O trabalho foi retomado
criando-se uma nova comissão especial destinada a proferir um parecer sobre
esse projeto de Lei. De acordo com o deputado federal Édio Lopes, relator do
parecer, o substitutivo deve prever a consulta pública dos povos indígenas a respeitoda exploração mineral em suas terras; a participação da comunidade indígena noresultado da lavra; e a autorização do Congresso para a atividade. Em outubro
deste ano, a Rede de Cooperação Alternativa, do qual o ISA faz parte, publicou
uma nota de repúdio à aprovação do relatório de Lopes.
O foco do debate sobre
o substitutivo é a validade dessas consultas públicas. O não consentimento das
populações indígenas afetadas pelos processos de mineração não é decisivo para
sua implementação. Ou seja: se após as discussões em conjunto com a Funai a
população indígena se opuser à mineração em suas terras, o projeto não será
barrado.
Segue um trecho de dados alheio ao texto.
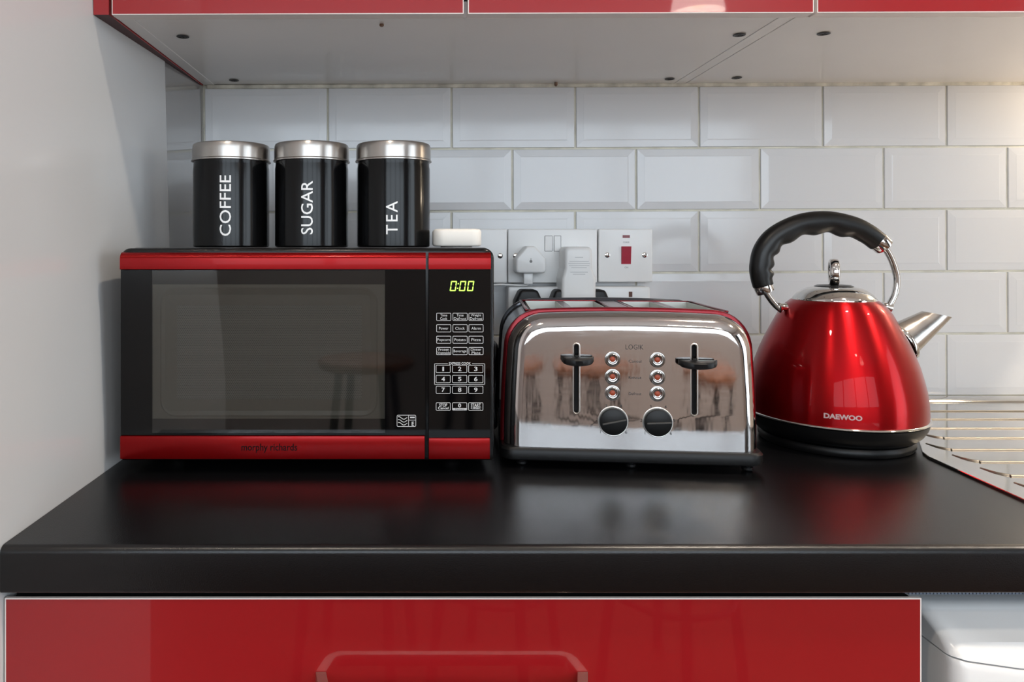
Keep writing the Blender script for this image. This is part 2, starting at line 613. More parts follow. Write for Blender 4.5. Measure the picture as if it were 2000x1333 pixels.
# ------------------------------------------------------------------ worktop
bm = bmesh.new()
T = 0.039
prof = [(-0.0005, -T), (-0.0005, 0)]
R1 = 0.0065
for i in range(7):
    a = i / 6 * PI / 2
    prof.append((-0.6 + R1 - R1 * math.sin(a), -R1 + R1 * math.cos(a)))
for i in range(6):
    a = i / 5 * PI / 2
    prof.append((-0.6 + .003 - .003 * math.cos(a), -T + .003 - .003 * math.sin(a)))
loft([[Vector((lwx(y, ZW) + .0006, y, ZW + z)) for y, z in prof], [Vector((1.6, y, ZW + z)) for y, z in prof]], bm=bm)
wt = obj('worktop', bm, M_work, smooth=30)
tag(wt, 'black textured worktop with a rounded front edge', 'worktop')

# ------------------------------------------------------------------ upper cupboards
CT = 0.003                                                # the run climbs slightly to the right


def shear(o, x0=0.0, k=None):
    k = CT if k is None else k
    ox = ORIG[o].x
    for v in o.data.vertices: v.co.z += (v.co.x + ox - x0) * k
    return o


CB = ZC + 0.2645                                          # underside
DF = -0.377                                               # door face


def wall_unit(x0, x1, doors, label, screws, end=False):
    root = empty('wall_cabinet', ((x0 + x1) / 2, -0.18, CB))
    tag(root, label, 'cabinet')
    h = 0.72
    P = lambda n, bm, m, par=root, **k: shear(obj(n, bm, m, par, **k))
    P('side_panel', box(x0, x0 + .018, -0.355, -0.003, CB - .0006, CB + h, bev=0.0005, seg=1), M_under)
    P('side_panel', box(x1 - .018, x1, -0.355, -0.003, CB - .0006, CB + h, bev=0.0005, seg=1), M_under)
    P('bottom_panel', box(x0 + .0183, x1 - .0183, -0.3545, -0.003, CB, CB + .018), M_under)
    P('front_edging', box(x0 + .0003, x1 - .0003, -0.3556, -0.3551, CB - .0004, CB + .018), M_edge)
    P('top_panel', box(x0 + .0183, x1 - .0183, -0.354, -0.003, CB + h - .018, CB + h - .001), M_under)
    P('back_panel', box(x0 + .0183, x1 - .0183, -0.012, -0.004, CB + .0183, CB + h - .019), M_under)
    for d0, d1 in doors:
        z0 = CB - .0027
        d = P('door', box(d0 + .001, d1 - .001, DF, DF + .0185, z0 + .001, z0 + h), M_red)
        bm = bmesh.new()
        bx(bm, d0, d0 + .001, DF + .0002, DF + .0185, z0, z0 + h)
        bx(bm, d1 - .001, d1, DF + .0002, DF + .0185, z0, z0 + h)
        bx(bm, d0 + .001, d1 - .001, DF + .0002, DF + .0185, z0, z0 + .001)
        e = P('edging', bm, M_edge, d)
        tag(e, 'pale edging strip around the red door')
    for sx, sy in screws:
        # hole with a sunk cross-head screw on the underside
        k = (ZC + 0.2645 - ZC) / (CY - sy)
        Y = k * F - DW
        X = (sx - CX) * k
        bm = lathe([(0.0078, -0.0011), (0.0074, -0.0015), (0.0052, -0.0015), (0.0048, -0.0009), (0.0012, -0.0009)], (X, Y, CB), n=24)
        s = P('screw', bm, M_screw, smooth=40)
        bm = bmesh.new()
        bx(bm, X - .004, X + .004, Y - .0007, Y + .0007, CB - .0013, CB - .0008)
        bx(bm, X - .0007, X + .0007, Y - .004, Y + .004, CB - .00135, CB - .0008)
        P('cross_slot', bm, M_dark, s)
    if end:
        for (dx, dy, dh) in ((1085, 163, .006), (745, 44, .003)):
            k = 0.2645 / (CY - dy)
            P('dowel', lathe([(.0026, .001), (.0026, -dh * .7), (.0016, -dh)], ((dx - CX) * k, k * F - DW + (.006 if dy < 100 else -.004), CB), n=12), M_dowel)
        z0 = CB - .0035
        bm = bmesh.new()
        xs = [(-0.376, 0.0), (-0.18, 0.0), (-0.003, 0.0)]
        rings = []
        for (y, _) in xs:
            xl = lwx(y, ZC + .264) + .0006
            xr = x0 - .0008
            xl2 = lwx(y, z0 + .26) + .0006
            rings.append([Vector((xl, y, z0)), Vector((xr, y, z0)), Vector((xr, y, z0 + h)), Vector((xl2, y, z0 + h))])
        loft(rings, True, True, bm)
        ep = obj('end_panel', bm, [M_red, M_redmatt], root)
        for p in ep.data.polygons:
            if p.normal.z < -.5: p.material_index = 1
    return root


wall_unit(-0.3435, 0.4395, [(-0.3405, 0.0550), (0.0600, 0.4485)],
          'red gloss two-door wall cupboard above the microwave and toaster',
          [(357, 69), (457, 155), (1444, 69), (1308, 155)], end=True)
wall_unit(0.4405, 1.22, [(0.4525, 0.8410), (0.8460, 1.2190)],
          'red gloss wall cupboard above the kettle and sink drainer',
          [(1609, 67), (1439, 153)])

# ------------------------------------------------------------------ base drawer unit
FY = -0.594
root = empty('drawer_unit', (0.04, -0.3, 0))
tag(root, 'red gloss drawer unit under the black worktop', 'cabinet')
obj('carcass', box(-0.3425, 0.4200, -0.535, -0.02, 0.10, ZW - T - .0005), M_under, root)
obj('front_rail', box(-0.3425, 0.4200, -0.5735, -0.536, ZW - T - .03, ZW - T - .0008), M_dark, root)
obj('plinth', box(-0.3425, 0.4200, -0.53, -0.50, 0.0, 0.0995), M_red, root)
zt = ZC - 0.2931
k = (FY + DW) / F
dx0, dx1 = (9 - CX) * k, (1800 - CX) * k


def drawer(z0, z1, posts_z):
    d = obj('drawer_front', box(dx0 + .0012, dx1 - .0012, FY, FY + .003, z0 + .0012, z1 - .0012), M_red, root)
    obj('drawer_core', box(dx0 + .002, dx1 - .002, FY + .0032, FY + .019, z0 + .003, z1 - .0045), M_dark, d)
    e = obj('edging', rect_frame(dx0, dx1, z0, z1, 0.0012, FY + .0001, FY + .003, r=0.0003), M_edge, d)
    tag(e, 'pale edging strip around the red drawer front')
    bm = bmesh.new()
    hx0, hx1 = (617 - CX) * k, (1148 - CX) * k
    w = 0.0095
    path = []
    for sgn, hx in ((1, hx0), (-1, hx1)):
        pts = [(hx, FY - .0005), (hx + sgn * .0045, FY - .02), (hx + sgn * .008, FY - .027), (hx + sgn * .016, FY - .0315)]
        path.append((sgn, pts))
    o_l = path[0][1] + [(p[0], p[1]) for p in path[1][1][::-1]]
    i_l = [(p[0] + .0085, p[1]) for p in path[0][1][:2]] + [(path[0][1][2][0] + .0065, path[0][1][2][1] + .004), (path[0][1][3][0] + .003, path[0][1][3][1] + .006)]
    i_r = [(p[0] - .0085, p[1]) for p in path[1][1][:2]] + [(path[1][1][2][0] - .0065, path[1][1][2][1] + .004), (path[1][1][3][0] - .003, path[1][1][3][1] + .006)]
    inner = i_l + i_r[::-1]
    n = len(o_l)
    for z in (posts_z - w / 2, posts_z + w / 2):
        pass
    A = [bm.verts.new((x, y, posts_z + w / 2)) for x, y in o_l]
    B = [bm.verts.new((x, y, posts_z + w / 2)) for x, y in inner]
    C = [bm.verts.new((x, y, posts_z - w / 2)) for x, y in o_l]
    D = [bm.verts.new((x, y, posts_z - w / 2)) for x, y in inner]
    for i in range(n - 1):
        bm.faces.new((A[i], A[i + 1], B[i + 1], B[i]))
        bm.faces.new((C[i + 1], C[i], D[i], D[i + 1]))
        bm.faces.new((A[i + 1], A[i], C[i], C[i + 1]))
        bm.faces.new((B[i], B[i + 1], D[i + 1], D[i]))
    for i in (0, n - 1):
        bm.faces.new((A[i], B[i], D[i], C[i]))
    h = obj('handle', bm, M_nickel, d)
    tag(h, 'brushed nickel bow handle')


drawer(zt - 0.28, zt, ZC - (1313 - CY) * k - .0045)
drawer(0.11, zt - 0.284, ZC - (1313 - CY) * k - .29)

# ------------------------------------------------------------------ white appliance under the drainer
root = empty('kitchen_appliance', (0.74, -0.3, 0))
tag(root, 'white kitchen appliance with a rounded front under the right end of the worktop', 'appliance')
AX0, AX1 = 0.4285, 1.03
zj = ZC - 0.3415
obj('body', box(AX0, AX1, -0.553, -0.04, 0.03, zj - .0015, bev=0.004), M_paint, root, smooth=40)
obj('lid', box(AX0, AX1, -0.53, -0.04, zj, ZC - 0.3125, bev=0.004), M_paint, root, smooth=40)


def app_front(n, zfun, y_of):
    """front panel lofted along x with rounded left and right ends"""
    pass


def side_profile(top):
    if top:
        p = [(-0.535, zj + .0005), (-0.535, ZC - .3140), (-0.552, ZC - .3140)]
        for i in range(1, 6):
            a = i / 5 * math.radians(58)
            p.append((-0.552 - .012 * math.sin(a), ZC - .3140 - .012 * (1 - math.cos(a))))
        p += [(-0.592, ZC - .3310), (-0.5985, ZC - .3380), (-0.600, zj + .0004)]
    else:
        p = [(-0.535, 0.035), (-0.535, zj - .001), (-0.6005, zj - .001), (-0.603, zj - .006), (-0.604, zj - .05), (-0.604, 0.035)]
    return p


for nm, top in (('control_fascia', True), ('front_panel', False)):
    pr = side_profile(top)
    rings = []
    xl = 0.4550 - 0.010
    R = 0.012
    N = 6
    xs = []
    for i in range(N + 1):
        a = i / N * PI / 2
        xs.append((xl + R * (1 - math.cos(a)), R * (1 - math.sin(a))))
    xs += [(0.50, 0), (0.56, 0), (0.72, 0), (0.92, 0)]
    xs += [(AX1 - R * (1 - math.cos(i / N * PI / 2)), R * (1 - math.sin(i / N * PI / 2))) for i in range(N, -1, -1)]
    for x, back in xs:
        dip = -0.010 * min(1, max(0, (x - 0.452) / 0.07)) ** 0.8
        ring = []
        for j, (y, z) in enumerate(pr):
            yy = y + (back if y < -0.54 else 0)
            zz = z
            if abs(z - zj) < .0012 and y < -0.56: zz += dip
            if not top and abs(z - (zj - .006)) < 1e-6: zz += dip
            if top and abs(z - (ZC - .338)) < 1e-6: zz += dip * .7
            ring.append(Vector((x, yy, zz)))
        rings.append(ring)
    obj(nm, loft(rings), M_paint, root, smooth=35)
bm = bmesh.new()
for i in range(180):
    x = 0.4435 + i * 0.0032
    bx(bm, x, x + .0022, -0.5465, -0.545, ZC - .3122, ZC - .3000)
bx(bm, AX0 + .012, AX1 - .01, -0.5448, -0.53, ZC - .3122, ZC - .2995)
tag(obj('ribbed_seal', bm, mat('blue_grey_rubber', lin(104, 112, 126), 0.6), root), 'ribbed blue-grey strip on top of the machine')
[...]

Ele deve ser encaminhado a uma comissão deliberativa, composta por
representantes do Departamento Nacional de Produção Mineral (DNPM), da Funai,
do Ibama, da Câmara e do Senado, que decidirá sobre a melhor alternativa para a
comunidade.
Para a elaboração do
parecer, o relator Lopes, juntamente com outros integrantes da comissão,
visitou três países Austrália, Canadá e Equador, buscado subsídios e exemplos
de regulamentação de mineração em Terras Indígenas. Somado a isso, no Brasil,
foram ouvidas diferentes populações indígenas à respeito do tema, mas o
consenso parece um horizonte distante.